# START OF Stored data

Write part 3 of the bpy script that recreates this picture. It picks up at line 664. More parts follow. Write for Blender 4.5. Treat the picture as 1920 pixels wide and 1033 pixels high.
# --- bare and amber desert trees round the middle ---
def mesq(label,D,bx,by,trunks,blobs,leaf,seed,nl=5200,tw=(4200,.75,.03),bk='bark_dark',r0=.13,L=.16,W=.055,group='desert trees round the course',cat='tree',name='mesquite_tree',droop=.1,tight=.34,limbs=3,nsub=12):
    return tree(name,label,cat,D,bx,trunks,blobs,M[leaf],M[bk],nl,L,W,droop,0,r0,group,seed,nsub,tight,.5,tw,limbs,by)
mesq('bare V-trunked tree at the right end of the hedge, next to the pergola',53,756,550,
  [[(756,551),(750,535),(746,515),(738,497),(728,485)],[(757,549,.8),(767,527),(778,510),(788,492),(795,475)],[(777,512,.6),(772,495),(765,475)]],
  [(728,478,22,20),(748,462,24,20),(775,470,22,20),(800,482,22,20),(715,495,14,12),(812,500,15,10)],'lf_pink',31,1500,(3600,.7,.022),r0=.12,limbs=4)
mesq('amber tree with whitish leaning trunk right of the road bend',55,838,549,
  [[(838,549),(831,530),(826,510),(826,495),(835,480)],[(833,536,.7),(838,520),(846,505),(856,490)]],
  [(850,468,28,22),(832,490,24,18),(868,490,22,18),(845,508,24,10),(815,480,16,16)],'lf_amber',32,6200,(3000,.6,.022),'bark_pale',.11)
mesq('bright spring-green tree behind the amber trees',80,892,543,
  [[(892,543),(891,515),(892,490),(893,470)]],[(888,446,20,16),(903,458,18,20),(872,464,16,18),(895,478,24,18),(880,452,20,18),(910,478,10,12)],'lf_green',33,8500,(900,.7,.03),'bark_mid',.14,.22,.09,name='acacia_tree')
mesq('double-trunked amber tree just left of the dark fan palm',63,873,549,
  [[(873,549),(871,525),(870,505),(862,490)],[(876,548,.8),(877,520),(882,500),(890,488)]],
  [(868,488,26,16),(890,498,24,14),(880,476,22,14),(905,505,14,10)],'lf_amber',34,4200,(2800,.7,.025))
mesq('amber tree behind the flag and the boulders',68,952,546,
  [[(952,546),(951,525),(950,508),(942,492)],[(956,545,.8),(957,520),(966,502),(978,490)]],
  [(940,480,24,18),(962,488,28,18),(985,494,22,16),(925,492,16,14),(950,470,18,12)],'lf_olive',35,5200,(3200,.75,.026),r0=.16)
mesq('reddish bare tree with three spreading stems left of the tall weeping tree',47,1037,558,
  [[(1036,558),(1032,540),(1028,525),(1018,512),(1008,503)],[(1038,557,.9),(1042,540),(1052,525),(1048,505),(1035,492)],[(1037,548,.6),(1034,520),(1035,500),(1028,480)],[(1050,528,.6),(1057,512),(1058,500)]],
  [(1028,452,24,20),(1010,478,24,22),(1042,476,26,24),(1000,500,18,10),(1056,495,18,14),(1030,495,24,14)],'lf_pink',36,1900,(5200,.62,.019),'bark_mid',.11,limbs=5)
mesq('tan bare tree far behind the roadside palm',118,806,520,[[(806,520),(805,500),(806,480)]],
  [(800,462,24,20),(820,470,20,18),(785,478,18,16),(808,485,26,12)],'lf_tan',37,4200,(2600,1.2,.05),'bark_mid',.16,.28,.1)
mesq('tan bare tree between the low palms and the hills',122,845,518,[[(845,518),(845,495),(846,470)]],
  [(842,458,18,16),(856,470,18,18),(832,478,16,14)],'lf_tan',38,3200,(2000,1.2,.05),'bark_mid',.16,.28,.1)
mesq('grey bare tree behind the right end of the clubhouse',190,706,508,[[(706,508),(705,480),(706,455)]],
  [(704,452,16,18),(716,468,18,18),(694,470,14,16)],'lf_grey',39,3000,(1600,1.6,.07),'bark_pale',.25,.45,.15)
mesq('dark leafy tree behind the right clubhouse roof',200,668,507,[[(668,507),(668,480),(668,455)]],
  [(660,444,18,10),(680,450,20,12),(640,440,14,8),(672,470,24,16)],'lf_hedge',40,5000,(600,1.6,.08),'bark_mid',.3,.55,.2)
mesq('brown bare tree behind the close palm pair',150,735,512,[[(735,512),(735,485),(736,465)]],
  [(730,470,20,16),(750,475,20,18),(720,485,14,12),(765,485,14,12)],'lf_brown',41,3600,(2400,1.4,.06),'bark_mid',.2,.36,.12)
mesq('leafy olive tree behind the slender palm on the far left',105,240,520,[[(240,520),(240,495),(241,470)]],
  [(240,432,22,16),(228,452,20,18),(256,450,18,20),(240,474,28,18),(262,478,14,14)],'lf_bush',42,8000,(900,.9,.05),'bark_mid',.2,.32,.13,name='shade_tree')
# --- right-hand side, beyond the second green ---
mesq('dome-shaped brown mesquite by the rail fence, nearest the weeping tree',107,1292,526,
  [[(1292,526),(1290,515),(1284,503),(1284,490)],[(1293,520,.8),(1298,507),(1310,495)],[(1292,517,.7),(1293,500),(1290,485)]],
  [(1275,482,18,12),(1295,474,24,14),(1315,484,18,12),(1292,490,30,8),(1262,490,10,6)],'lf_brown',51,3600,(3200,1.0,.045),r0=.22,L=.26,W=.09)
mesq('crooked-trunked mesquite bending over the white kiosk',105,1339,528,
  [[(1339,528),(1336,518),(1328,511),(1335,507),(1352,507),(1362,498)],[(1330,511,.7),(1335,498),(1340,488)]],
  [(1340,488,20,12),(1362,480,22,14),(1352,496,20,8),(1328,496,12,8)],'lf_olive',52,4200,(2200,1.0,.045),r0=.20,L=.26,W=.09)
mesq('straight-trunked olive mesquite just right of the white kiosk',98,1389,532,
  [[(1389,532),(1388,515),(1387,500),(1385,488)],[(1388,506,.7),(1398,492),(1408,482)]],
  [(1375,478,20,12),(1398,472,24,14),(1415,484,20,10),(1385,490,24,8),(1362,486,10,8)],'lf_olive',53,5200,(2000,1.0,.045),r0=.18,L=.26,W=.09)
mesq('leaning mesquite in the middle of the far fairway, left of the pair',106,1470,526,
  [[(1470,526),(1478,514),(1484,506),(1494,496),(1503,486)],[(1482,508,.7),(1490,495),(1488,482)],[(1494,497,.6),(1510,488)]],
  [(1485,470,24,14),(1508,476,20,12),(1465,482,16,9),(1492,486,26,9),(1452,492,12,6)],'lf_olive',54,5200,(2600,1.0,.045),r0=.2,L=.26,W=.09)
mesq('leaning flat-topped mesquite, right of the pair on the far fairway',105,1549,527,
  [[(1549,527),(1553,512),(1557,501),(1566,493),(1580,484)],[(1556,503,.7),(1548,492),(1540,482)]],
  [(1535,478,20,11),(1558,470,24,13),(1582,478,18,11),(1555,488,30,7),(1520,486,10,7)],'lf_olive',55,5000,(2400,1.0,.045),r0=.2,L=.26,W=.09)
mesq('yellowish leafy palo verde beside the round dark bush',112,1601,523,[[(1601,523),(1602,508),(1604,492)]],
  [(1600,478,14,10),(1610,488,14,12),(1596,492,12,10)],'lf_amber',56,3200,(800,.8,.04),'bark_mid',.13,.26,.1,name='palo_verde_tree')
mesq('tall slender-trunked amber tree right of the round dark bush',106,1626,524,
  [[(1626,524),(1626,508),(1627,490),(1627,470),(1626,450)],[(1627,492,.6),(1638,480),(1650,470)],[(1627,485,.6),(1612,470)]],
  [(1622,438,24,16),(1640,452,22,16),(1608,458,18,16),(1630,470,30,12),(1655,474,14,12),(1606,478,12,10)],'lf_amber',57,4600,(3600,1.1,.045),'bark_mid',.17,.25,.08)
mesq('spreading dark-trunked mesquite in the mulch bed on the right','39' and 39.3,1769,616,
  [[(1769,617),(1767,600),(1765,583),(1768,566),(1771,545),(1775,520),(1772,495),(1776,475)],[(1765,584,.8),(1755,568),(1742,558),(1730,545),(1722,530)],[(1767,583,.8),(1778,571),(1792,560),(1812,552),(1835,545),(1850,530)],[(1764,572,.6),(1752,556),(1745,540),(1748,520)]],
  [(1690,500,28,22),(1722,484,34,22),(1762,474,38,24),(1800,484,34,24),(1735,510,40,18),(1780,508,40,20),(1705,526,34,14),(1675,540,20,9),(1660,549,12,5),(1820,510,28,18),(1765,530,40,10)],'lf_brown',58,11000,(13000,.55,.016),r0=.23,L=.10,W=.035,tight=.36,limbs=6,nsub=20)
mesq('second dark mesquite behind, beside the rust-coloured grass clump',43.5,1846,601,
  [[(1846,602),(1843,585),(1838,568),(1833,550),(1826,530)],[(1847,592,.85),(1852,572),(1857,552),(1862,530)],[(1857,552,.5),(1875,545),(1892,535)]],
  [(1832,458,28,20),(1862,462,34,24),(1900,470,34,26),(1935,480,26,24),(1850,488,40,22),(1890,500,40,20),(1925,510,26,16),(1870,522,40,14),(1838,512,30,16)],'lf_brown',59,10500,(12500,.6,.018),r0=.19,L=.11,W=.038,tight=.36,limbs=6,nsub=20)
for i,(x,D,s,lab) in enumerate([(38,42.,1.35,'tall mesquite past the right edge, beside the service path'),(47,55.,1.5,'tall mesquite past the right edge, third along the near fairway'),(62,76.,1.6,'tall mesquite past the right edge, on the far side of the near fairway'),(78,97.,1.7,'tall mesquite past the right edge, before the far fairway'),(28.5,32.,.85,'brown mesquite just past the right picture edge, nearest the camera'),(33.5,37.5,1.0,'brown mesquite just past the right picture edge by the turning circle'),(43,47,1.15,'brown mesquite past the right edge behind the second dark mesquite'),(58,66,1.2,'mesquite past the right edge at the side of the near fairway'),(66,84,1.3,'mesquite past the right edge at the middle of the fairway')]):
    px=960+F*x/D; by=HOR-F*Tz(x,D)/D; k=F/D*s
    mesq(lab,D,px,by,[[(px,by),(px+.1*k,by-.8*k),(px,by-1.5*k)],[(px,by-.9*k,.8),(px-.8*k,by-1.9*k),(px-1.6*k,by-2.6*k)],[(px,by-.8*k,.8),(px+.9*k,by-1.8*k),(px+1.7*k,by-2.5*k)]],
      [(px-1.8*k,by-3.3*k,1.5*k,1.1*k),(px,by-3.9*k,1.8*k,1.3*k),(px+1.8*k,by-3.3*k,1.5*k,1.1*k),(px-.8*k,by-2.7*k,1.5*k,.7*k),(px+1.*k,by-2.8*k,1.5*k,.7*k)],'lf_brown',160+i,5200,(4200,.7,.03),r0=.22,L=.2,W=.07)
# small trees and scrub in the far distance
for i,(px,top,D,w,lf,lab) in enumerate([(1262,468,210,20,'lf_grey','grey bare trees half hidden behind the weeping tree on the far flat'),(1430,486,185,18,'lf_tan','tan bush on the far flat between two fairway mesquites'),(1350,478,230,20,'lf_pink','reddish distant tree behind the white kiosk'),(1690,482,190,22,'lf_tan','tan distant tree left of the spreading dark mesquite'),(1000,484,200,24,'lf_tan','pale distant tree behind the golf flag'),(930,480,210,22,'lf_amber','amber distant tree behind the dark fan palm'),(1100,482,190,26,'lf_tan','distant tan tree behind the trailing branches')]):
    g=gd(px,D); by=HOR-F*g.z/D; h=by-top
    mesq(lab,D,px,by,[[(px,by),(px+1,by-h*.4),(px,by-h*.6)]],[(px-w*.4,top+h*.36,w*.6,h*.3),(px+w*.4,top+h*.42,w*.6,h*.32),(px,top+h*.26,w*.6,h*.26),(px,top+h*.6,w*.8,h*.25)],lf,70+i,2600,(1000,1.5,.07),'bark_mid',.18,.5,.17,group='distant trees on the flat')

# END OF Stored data

- **Exercise prompt**
Go through the material and copy out every line with "picture" in it.

- **Exercise answer**
Write part 3 of the bpy script that recreates this picture. It picks up at line 664. More parts follow. Write for Blender 4.5. Treat the picture as 1920 pixels wide and 1033 pixels high.
for i,(x,D,s,lab) in enumerate([(38,42.,1.35,'tall mesquite past the right edge, beside the service path'),(47,55.,1.5,'tall mesquite past the right edge, third along the near fairway'),(62,76.,1.6,'tall mesquite past the right edge, on the far side of the near fairway'),(78,97.,1.7,'tall mesquite past the right edge, before the far fairway'),(28.5,32.,.85,'brown mesquite just past the right picture edge, nearest the camera'),(33.5,37.5,1.0,'brown mesquite just past the right picture edge by the turning circle'),(43,47,1.15,'brown mesquite past the right edge behind the second dark mesquite'),(58,66,1.2,'mesquite past the right edge at the side of the near fairway'),(66,84,1.3,'mesquite past the right edge at the middle of the fairway')]):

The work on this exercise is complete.